_Exercise prompt_.
Type out the material below exactly.

(Rows from a 3D scene dataset)
__________________________________________________

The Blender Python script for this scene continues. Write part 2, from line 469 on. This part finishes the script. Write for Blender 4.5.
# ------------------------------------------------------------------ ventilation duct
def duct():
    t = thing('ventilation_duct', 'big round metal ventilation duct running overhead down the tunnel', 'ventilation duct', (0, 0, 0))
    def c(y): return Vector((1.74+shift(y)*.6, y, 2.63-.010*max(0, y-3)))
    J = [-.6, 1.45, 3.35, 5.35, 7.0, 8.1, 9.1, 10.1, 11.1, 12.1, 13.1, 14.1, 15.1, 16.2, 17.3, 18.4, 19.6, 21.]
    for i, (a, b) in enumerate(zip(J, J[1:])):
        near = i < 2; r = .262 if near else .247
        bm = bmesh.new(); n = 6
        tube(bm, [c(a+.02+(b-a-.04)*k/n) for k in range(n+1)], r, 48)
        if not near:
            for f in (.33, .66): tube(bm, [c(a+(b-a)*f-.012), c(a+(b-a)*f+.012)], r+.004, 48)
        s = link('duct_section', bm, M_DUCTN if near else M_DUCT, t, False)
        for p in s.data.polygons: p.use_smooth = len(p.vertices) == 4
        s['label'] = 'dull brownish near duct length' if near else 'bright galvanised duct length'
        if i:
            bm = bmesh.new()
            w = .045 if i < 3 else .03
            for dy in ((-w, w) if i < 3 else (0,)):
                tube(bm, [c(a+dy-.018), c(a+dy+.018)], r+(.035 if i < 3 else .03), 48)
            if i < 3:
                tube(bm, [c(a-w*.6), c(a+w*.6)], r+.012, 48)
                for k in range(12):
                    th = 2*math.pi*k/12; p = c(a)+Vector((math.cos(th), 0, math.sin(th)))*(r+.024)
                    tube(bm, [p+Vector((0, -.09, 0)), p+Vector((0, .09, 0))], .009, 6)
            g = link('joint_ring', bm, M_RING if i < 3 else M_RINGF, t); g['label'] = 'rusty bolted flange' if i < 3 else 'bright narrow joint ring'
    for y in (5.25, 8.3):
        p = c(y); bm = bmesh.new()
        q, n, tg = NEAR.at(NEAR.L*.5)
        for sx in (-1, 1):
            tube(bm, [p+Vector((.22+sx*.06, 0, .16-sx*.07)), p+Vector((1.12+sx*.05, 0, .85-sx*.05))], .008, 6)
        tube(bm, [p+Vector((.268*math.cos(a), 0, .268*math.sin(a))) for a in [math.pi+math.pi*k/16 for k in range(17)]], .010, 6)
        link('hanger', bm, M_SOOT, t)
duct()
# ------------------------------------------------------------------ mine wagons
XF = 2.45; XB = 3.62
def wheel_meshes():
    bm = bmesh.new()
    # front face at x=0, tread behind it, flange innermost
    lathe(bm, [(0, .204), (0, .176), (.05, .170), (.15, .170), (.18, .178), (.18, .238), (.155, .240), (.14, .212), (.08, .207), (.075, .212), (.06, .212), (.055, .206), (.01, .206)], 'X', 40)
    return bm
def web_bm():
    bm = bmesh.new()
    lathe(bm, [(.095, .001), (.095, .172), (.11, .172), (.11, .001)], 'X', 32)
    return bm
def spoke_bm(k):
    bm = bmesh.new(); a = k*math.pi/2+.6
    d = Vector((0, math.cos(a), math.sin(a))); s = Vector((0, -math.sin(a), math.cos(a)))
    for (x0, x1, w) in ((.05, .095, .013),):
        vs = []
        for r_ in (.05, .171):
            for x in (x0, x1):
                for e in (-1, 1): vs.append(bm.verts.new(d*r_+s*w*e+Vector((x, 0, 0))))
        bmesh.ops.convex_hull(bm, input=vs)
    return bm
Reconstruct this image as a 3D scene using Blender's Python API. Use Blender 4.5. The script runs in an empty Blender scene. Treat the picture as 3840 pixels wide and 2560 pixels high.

__________________________________________________

_Answer to this problem_.
The Blender Python script for this scene continues. Write part 2, from line 469 on. This part finishes the script. Write for Blender 4.5.
# ------------------------------------------------------------------ ventilation duct
def duct():
    t = thing('ventilation_duct', 'big round metal ventilation duct running overhead down the tunnel', 'ventilation duct', (0, 0, 0))
    def c(y): return Vector((1.74+shift(y)*.6, y, 2.63-.010*max(0, y-3)))
    J = [-.6, 1.45, 3.35, 5.35, 7.0, 8.1, 9.1, 10.1, 11.1, 12.1, 13.1, 14.1, 15.1, 16.2, 17.3, 18.4, 19.6, 21.]
    for i, (a, b) in enumerate(zip(J, J[1:])):
        near = i < 2; r = .262 if near else .247
        bm = bmesh.new(); n = 6
        tube(bm, [c(a+.02+(b-a-.04)*k/n) for k in range(n+1)], r, 48)
        if not near:
            for f in (.33, .66): tube(bm, [c(a+(b-a)*f-.012), c(a+(b-a)*f+.012)], r+.004, 48)
        s = link('duct_section', bm, M_DUCTN if near else M_DUCT, t, False)
        for p in s.data.polygons: p.use_smooth = len(p.vertices) == 4
        s['label'] = 'dull brownish near duct length' if near else 'bright galvanised duct length'
        if i:
            bm = bmesh.new()
            w = .045 if i < 3 else .03
            for dy in ((-w, w) if i < 3 else (0,)):
                tube(bm, [c(a+dy-.018), c(a+dy+.018)], r+(.035 if i < 3 else .03), 48)
            if i < 3:
                tube(bm, [c(a-w*.6), c(a+w*.6)], r+.012, 48)
                for k in range(12):
                    th = 2*math.pi*k/12; p = c(a)+Vector((math.cos(th), 0, math.sin(th)))*(r+.024)
                    tube(bm, [p+Vector((0, -.09, 0)), p+Vector((0, .09, 0))], .009, 6)
            g = link('joint_ring', bm, M_RING if i < 3 else M_RINGF, t); g['label'] = 'rusty bolted flange' if i < 3 else 'bright narrow joint ring'
    for y in (5.25, 8.3):
        p = c(y); bm = bmesh.new()
        q, n, tg = NEAR.at(NEAR.L*.5)
        for sx in (-1, 1):
            tube(bm, [p+Vector((.22+sx*.06, 0, .16-sx*.07)), p+Vector((1.12+sx*.05, 0, .85-sx*.05))], .008, 6)
        tube(bm, [p+Vector((.268*math.cos(a), 0, .268*math.sin(a))) for a in [math.pi+math.pi*k/16 for k in range(17)]], .010, 6)
        link('hanger', bm, M_SOOT, t)
duct()
# ------------------------------------------------------------------ mine wagons
XF = 2.45; XB = 3.62
def wheel_meshes():
    bm = bmesh.new()
    # front face at x=0, tread behind it, flange innermost
    lathe(bm, [(0, .204), (0, .176), (.05, .170), (.15, .170), (.18, .178), (.18, .238), (.155, .240), (.14, .212), (.08, .207), (.075, .212), (.06, .212), (.055, .206), (.01, .206)], 'X', 40)
    return bm
def web_bm():
    bm = bmesh.new()
    lathe(bm, [(.095, .001), (.095, .172), (.11, .172), (.11, .001)], 'X', 32)
    return bm
def spoke_bm(k):
    bm = bmesh.new(); a = k*math.pi/2+.6
    d = Vector((0, math.cos(a), math.sin(a))); s = Vector((0, -math.sin(a), math.cos(a)))
    for (x0, x1, w) in ((.05, .095, .013),):
        vs = []
        for r_ in (.05, .171):
            for x in (x0, x1):
                for e in (-1, 1): vs.append(bm.verts.new(d*r_+s*w*e+Vector((x, 0, 0))))
        bmesh.ops.convex_hull(bm, input=vs)
    return bm
Reconstruct this image as a 3D scene using Blender's Python API. Use Blender 4.5. The script runs in an empty Blender scene. Treat the picture as 3840 pixels wide and 2560 pixels high.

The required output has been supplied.